Keep only the lines from the top of the listing through the one with "return s / 2.6", and reproduce them unaltered.

>>>

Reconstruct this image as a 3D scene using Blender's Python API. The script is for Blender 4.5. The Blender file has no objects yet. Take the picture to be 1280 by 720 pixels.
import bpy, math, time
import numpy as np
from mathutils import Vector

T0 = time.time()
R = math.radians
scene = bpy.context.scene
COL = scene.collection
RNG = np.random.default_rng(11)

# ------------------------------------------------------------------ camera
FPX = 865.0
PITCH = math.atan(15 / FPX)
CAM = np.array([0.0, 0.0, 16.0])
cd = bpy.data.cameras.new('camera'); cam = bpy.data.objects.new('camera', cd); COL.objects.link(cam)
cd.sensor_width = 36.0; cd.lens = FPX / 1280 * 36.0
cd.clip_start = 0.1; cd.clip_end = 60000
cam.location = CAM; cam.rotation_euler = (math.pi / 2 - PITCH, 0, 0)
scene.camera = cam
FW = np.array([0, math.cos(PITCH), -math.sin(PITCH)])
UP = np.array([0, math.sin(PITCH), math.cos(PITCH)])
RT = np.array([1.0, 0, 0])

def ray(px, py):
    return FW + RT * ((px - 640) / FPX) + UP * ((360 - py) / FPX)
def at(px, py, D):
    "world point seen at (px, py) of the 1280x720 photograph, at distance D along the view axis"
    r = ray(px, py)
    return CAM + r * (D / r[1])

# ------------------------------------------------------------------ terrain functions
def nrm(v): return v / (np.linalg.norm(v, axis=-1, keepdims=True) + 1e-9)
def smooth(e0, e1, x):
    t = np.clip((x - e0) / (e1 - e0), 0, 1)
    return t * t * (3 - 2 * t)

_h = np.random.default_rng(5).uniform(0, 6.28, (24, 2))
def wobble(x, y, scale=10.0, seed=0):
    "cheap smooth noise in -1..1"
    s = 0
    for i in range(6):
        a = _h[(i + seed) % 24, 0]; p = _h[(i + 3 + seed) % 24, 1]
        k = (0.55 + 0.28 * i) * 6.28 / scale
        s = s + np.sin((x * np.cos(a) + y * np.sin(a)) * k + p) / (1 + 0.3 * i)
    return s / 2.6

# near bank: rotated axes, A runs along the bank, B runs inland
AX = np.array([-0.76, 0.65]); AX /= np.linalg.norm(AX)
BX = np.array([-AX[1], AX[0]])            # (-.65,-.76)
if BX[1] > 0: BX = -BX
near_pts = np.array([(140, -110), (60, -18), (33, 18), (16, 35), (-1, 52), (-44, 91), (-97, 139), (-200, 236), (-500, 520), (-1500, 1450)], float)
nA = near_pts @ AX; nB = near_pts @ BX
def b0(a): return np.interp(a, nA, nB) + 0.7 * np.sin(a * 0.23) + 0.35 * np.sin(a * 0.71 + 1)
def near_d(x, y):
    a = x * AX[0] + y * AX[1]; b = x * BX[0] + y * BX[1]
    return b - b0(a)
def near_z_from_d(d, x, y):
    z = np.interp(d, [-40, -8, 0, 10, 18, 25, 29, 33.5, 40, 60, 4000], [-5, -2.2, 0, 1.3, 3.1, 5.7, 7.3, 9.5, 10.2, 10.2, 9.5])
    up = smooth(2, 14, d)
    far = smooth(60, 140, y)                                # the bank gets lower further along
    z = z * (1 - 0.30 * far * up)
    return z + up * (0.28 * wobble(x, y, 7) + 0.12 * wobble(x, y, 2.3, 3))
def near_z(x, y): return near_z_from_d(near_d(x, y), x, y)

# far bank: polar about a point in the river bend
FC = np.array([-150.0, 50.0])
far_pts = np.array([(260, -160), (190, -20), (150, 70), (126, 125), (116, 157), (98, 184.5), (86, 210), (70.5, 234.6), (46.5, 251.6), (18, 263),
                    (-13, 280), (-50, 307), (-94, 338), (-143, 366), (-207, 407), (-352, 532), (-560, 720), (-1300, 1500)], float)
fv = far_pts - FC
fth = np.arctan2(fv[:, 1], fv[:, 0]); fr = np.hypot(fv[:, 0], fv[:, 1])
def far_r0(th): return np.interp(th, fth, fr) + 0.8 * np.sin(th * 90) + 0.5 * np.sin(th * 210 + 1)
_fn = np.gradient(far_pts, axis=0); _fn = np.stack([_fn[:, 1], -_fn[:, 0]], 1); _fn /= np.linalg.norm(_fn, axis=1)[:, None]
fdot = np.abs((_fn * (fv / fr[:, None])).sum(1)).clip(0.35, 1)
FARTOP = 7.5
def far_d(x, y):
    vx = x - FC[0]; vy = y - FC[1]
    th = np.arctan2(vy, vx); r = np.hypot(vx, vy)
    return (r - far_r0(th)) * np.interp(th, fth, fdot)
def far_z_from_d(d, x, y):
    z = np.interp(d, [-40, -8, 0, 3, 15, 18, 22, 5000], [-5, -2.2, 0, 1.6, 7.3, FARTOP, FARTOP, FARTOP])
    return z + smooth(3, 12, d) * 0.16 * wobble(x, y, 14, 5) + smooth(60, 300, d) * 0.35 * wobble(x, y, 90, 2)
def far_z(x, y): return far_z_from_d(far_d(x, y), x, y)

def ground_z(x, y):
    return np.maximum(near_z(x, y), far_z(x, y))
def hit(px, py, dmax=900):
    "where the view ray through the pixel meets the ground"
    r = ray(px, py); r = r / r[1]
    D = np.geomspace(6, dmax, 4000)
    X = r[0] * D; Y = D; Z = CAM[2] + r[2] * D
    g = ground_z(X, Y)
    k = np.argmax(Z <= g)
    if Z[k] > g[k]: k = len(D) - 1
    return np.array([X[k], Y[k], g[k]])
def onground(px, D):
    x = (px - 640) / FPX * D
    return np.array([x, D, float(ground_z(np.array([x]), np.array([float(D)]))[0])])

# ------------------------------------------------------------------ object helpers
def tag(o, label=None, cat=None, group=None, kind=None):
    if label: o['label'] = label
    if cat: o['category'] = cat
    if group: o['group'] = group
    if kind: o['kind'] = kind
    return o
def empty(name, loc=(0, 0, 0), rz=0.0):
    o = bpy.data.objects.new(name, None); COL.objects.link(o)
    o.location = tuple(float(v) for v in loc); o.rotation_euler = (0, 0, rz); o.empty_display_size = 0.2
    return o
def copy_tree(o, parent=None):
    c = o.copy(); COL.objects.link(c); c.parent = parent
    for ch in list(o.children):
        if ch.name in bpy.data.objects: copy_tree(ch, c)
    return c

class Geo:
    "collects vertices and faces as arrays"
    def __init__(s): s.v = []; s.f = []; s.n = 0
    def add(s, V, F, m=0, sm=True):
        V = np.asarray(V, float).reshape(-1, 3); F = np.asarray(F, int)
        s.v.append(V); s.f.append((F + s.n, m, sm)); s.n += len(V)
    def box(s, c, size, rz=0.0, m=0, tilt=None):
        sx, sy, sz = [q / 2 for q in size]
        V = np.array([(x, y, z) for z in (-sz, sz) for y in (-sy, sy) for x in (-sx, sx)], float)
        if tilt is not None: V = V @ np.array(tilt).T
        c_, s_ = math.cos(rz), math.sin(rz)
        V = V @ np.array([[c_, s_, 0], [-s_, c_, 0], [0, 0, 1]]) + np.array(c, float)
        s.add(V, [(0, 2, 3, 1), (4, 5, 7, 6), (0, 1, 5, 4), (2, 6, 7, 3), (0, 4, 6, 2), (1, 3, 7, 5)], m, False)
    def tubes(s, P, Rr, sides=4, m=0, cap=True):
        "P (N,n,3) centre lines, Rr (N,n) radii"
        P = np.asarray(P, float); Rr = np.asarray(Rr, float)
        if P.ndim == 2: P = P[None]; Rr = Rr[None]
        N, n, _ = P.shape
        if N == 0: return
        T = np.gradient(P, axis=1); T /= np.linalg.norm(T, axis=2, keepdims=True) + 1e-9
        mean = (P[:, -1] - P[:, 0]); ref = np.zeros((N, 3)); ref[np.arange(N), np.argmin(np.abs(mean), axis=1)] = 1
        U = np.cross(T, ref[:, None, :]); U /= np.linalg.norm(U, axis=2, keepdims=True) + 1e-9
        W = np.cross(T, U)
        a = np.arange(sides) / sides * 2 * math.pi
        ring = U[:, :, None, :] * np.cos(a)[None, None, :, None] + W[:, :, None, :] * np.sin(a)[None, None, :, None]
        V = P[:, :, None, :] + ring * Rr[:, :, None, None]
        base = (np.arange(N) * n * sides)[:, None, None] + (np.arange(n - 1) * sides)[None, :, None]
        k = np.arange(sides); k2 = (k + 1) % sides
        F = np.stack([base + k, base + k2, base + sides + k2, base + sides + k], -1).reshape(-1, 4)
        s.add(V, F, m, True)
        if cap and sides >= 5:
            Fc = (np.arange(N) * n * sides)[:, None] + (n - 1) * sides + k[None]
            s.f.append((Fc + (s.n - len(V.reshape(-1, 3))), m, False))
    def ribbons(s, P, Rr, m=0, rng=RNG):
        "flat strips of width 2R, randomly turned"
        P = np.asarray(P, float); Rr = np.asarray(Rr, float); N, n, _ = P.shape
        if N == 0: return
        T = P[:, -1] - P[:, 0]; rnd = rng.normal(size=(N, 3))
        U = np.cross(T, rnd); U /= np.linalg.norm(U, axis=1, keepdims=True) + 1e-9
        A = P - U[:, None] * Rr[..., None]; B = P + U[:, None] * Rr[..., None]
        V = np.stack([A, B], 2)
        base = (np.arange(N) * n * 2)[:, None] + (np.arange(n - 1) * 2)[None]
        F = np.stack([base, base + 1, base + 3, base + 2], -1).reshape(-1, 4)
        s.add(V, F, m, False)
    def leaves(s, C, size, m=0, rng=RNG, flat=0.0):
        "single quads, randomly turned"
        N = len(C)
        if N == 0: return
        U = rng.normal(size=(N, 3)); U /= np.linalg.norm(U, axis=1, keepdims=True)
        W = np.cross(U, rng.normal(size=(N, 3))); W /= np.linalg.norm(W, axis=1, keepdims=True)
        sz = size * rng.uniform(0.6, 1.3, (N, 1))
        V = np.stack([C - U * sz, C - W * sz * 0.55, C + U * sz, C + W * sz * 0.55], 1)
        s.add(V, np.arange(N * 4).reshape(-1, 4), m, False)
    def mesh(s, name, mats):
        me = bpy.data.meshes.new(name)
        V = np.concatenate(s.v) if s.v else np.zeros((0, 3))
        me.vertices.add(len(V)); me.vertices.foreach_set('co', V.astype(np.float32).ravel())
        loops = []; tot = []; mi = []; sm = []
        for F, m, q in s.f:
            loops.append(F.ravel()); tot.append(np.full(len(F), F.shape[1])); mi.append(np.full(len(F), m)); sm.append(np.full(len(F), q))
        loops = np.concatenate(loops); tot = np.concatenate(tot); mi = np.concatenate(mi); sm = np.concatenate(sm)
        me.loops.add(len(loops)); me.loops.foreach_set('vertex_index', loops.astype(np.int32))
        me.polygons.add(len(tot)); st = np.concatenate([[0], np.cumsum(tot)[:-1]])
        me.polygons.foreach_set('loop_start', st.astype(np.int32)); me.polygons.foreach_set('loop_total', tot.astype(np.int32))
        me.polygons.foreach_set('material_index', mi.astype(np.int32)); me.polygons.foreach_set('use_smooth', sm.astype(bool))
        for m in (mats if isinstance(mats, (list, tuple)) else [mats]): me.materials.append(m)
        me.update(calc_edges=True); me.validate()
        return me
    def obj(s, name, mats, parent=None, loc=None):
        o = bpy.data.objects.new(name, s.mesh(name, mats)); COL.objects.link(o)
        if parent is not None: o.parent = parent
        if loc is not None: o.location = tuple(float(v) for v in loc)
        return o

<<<

§ **Reply**
Reconstruct this image as a 3D scene using Blender's Python API. The script is for Blender 4.5. The Blender file has no objects yet. Take the picture to be 1280 by 720 pixels.
import bpy, math, time
import numpy as np
from mathutils import Vector

T0 = time.time()
R = math.radians
scene = bpy.context.scene
COL = scene.collection
RNG = np.random.default_rng(11)

# ------------------------------------------------------------------ camera
FPX = 865.0
PITCH = math.atan(15 / FPX)
CAM = np.array([0.0, 0.0, 16.0])
cd = bpy.data.cameras.new('camera'); cam = bpy.data.objects.new('camera', cd); COL.objects.link(cam)
cd.sensor_width = 36.0; cd.lens = FPX / 1280 * 36.0
cd.clip_start = 0.1; cd.clip_end = 60000
cam.location = CAM; cam.rotation_euler = (math.pi / 2 - PITCH, 0, 0)
scene.camera = cam
FW = np.array([0, math.cos(PITCH), -math.sin(PITCH)])
UP = np.array([0, math.sin(PITCH), math.cos(PITCH)])
RT = np.array([1.0, 0, 0])

def ray(px, py):
    return FW + RT * ((px - 640) / FPX) + UP * ((360 - py) / FPX)
def at(px, py, D):
    "world point seen at (px, py) of the 1280x720 photograph, at distance D along the view axis"
    r = ray(px, py)
    return CAM + r * (D / r[1])

# ------------------------------------------------------------------ terrain functions
def nrm(v): return v / (np.linalg.norm(v, axis=-1, keepdims=True) + 1e-9)
def smooth(e0, e1, x):
    t = np.clip((x - e0) / (e1 - e0), 0, 1)
    return t * t * (3 - 2 * t)

_h = np.random.default_rng(5).uniform(0, 6.28, (24, 2))
def wobble(x, y, scale=10.0, seed=0):
    "cheap smooth noise in -1..1"
    s = 0
    for i in range(6):
        a = _h[(i + seed) % 24, 0]; p = _h[(i + 3 + seed) % 24, 1]
        k = (0.55 + 0.28 * i) * 6.28 / scale
        s = s + np.sin((x * np.cos(a) + y * np.sin(a)) * k + p) / (1 + 0.3 * i)
    return s / 2.6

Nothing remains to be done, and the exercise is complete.